## THE PROBLEM
Set down each line from the one containing "The Blender Python" to the one containing "(.2, 1.4), .3, .4)", inclusive, exactly as written and with nothing further.

## MATERIAL PROVIDED
::::
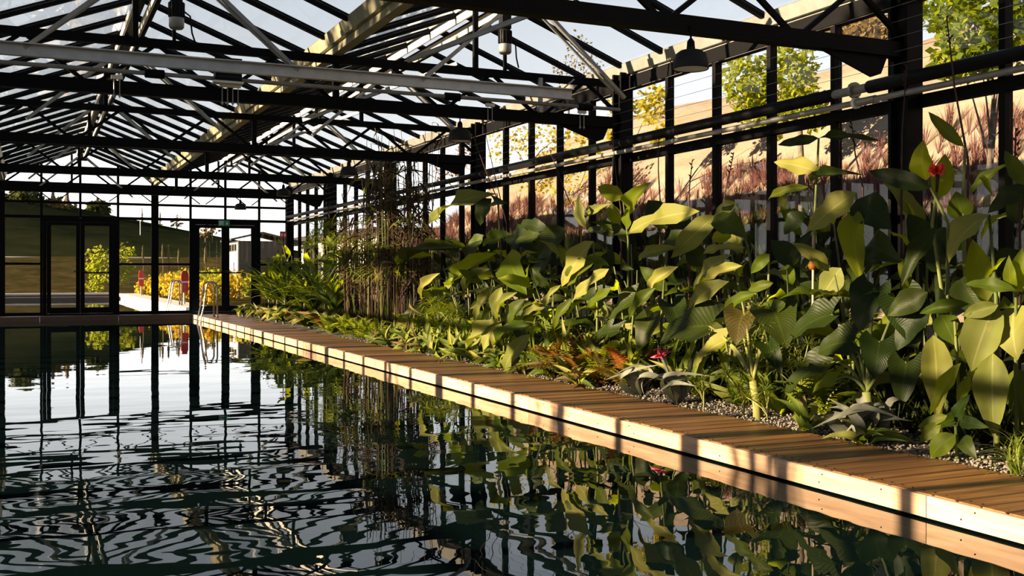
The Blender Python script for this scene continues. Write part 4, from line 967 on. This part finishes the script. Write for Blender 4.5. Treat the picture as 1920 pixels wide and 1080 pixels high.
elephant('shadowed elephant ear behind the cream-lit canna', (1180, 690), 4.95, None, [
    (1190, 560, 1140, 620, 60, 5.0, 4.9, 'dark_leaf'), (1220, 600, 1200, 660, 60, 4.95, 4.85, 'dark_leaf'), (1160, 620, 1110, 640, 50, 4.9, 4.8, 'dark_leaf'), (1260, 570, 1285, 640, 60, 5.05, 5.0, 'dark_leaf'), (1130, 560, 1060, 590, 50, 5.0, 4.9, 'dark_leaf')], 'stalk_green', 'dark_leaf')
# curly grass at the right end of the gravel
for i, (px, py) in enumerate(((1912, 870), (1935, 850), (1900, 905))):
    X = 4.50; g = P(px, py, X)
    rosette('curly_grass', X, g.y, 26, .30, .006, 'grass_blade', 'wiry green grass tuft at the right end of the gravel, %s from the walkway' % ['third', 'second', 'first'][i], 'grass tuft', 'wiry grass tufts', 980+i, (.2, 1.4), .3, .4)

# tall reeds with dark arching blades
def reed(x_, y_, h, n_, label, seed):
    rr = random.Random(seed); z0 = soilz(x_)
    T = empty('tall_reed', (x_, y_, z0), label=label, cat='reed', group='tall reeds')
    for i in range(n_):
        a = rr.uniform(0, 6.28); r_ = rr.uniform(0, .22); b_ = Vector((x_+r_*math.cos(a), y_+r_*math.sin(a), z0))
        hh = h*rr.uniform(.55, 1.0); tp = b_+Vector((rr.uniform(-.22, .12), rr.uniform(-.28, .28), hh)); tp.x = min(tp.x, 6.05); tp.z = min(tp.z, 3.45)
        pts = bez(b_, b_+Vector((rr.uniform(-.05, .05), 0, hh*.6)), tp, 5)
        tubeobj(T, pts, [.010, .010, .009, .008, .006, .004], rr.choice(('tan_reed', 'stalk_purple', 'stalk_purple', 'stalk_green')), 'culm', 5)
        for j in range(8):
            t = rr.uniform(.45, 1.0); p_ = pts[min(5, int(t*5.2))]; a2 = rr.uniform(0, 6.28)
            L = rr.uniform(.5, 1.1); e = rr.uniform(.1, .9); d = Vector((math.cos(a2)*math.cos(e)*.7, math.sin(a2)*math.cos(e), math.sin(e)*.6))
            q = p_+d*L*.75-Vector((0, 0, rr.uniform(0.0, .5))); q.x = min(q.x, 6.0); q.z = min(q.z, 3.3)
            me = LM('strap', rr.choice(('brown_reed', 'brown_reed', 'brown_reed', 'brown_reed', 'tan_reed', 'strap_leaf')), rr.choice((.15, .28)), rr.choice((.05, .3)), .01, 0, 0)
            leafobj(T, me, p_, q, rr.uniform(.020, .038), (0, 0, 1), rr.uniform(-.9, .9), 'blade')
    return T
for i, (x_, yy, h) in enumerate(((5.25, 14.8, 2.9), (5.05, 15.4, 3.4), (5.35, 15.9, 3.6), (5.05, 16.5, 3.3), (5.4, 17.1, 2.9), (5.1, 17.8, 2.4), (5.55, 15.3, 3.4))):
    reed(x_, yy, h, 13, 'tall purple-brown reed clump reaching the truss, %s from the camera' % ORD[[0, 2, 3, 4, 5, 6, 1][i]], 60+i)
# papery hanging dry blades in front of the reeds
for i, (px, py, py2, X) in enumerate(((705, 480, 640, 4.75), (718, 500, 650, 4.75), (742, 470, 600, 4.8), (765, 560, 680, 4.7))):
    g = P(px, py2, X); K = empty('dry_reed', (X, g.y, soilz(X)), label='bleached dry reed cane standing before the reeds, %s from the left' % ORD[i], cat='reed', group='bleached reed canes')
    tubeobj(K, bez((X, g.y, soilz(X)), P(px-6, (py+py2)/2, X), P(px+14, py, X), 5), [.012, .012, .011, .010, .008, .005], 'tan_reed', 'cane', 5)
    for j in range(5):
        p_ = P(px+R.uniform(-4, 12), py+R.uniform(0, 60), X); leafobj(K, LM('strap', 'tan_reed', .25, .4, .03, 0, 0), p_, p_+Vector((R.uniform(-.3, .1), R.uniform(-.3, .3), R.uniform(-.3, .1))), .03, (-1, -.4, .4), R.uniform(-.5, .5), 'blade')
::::
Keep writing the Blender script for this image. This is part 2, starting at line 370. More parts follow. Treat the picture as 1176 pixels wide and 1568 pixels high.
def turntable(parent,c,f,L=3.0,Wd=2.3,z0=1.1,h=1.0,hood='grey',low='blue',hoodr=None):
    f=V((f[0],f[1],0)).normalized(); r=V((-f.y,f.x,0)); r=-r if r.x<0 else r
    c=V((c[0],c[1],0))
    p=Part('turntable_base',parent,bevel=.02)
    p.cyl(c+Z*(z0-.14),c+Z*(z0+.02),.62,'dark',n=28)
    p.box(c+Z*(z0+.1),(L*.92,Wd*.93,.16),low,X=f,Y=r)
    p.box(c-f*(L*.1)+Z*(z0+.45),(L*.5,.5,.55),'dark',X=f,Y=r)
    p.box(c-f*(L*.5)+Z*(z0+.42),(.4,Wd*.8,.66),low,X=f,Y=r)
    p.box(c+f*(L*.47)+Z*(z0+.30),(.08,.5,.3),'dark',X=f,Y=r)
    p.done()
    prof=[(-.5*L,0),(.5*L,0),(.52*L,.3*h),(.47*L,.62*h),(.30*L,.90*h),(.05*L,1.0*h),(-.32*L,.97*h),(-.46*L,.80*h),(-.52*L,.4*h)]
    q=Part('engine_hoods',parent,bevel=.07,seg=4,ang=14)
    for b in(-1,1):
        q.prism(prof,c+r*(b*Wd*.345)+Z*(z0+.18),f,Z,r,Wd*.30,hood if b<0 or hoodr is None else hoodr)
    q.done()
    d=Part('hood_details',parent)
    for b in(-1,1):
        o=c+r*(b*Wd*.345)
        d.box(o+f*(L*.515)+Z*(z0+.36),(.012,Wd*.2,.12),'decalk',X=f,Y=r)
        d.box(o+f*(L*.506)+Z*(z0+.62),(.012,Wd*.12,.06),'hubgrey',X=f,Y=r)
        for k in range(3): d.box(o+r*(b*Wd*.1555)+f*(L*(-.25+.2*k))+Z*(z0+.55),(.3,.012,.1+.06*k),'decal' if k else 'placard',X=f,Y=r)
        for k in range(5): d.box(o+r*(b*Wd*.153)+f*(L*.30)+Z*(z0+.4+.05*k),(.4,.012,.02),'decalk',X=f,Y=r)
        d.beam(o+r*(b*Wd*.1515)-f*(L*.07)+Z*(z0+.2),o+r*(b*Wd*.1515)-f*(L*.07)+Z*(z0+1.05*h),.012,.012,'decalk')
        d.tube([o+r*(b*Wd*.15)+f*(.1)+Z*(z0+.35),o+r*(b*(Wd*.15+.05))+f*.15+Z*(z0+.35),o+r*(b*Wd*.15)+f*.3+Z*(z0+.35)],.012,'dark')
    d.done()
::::
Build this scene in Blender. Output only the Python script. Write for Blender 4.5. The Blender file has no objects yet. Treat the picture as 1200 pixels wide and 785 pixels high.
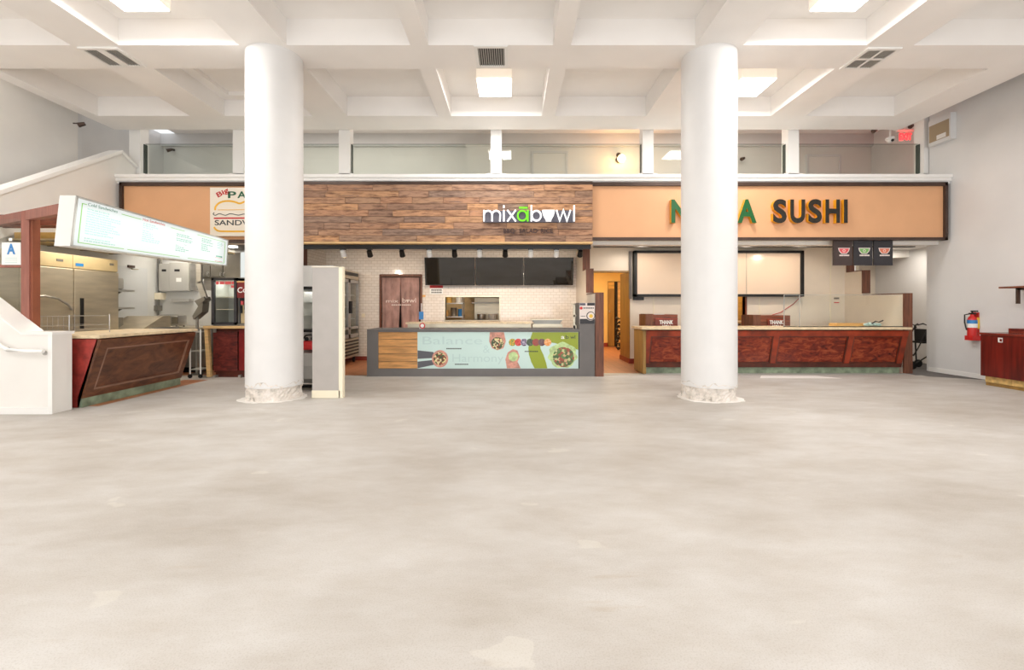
::::
## REPLY
The Blender Python script for this scene continues. Write part 4, from line 967 on. This part finishes the script. Write for Blender 4.5. Treat the picture as 1920 pixels wide and 1080 pixels high.
elephant('shadowed elephant ear behind the cream-lit canna', (1180, 690), 4.95, None, [
    (1190, 560, 1140, 620, 60, 5.0, 4.9, 'dark_leaf'), (1220, 600, 1200, 660, 60, 4.95, 4.85, 'dark_leaf'), (1160, 620, 1110, 640, 50, 4.9, 4.8, 'dark_leaf'), (1260, 570, 1285, 640, 60, 5.05, 5.0, 'dark_leaf'), (1130, 560, 1060, 590, 50, 5.0, 4.9, 'dark_leaf')], 'stalk_green', 'dark_leaf')
# curly grass at the right end of the gravel
for i, (px, py) in enumerate(((1912, 870), (1935, 850), (1900, 905))):
    X = 4.50; g = P(px, py, X)
    rosette('curly_grass', X, g.y, 26, .30, .006, 'grass_blade', 'wiry green grass tuft at the right end of the gravel, %s from the walkway' % ['third', 'second', 'first'][i], 'grass tuft', 'wiry grass tufts', 980+i, (.2, 1.4), .3, .4)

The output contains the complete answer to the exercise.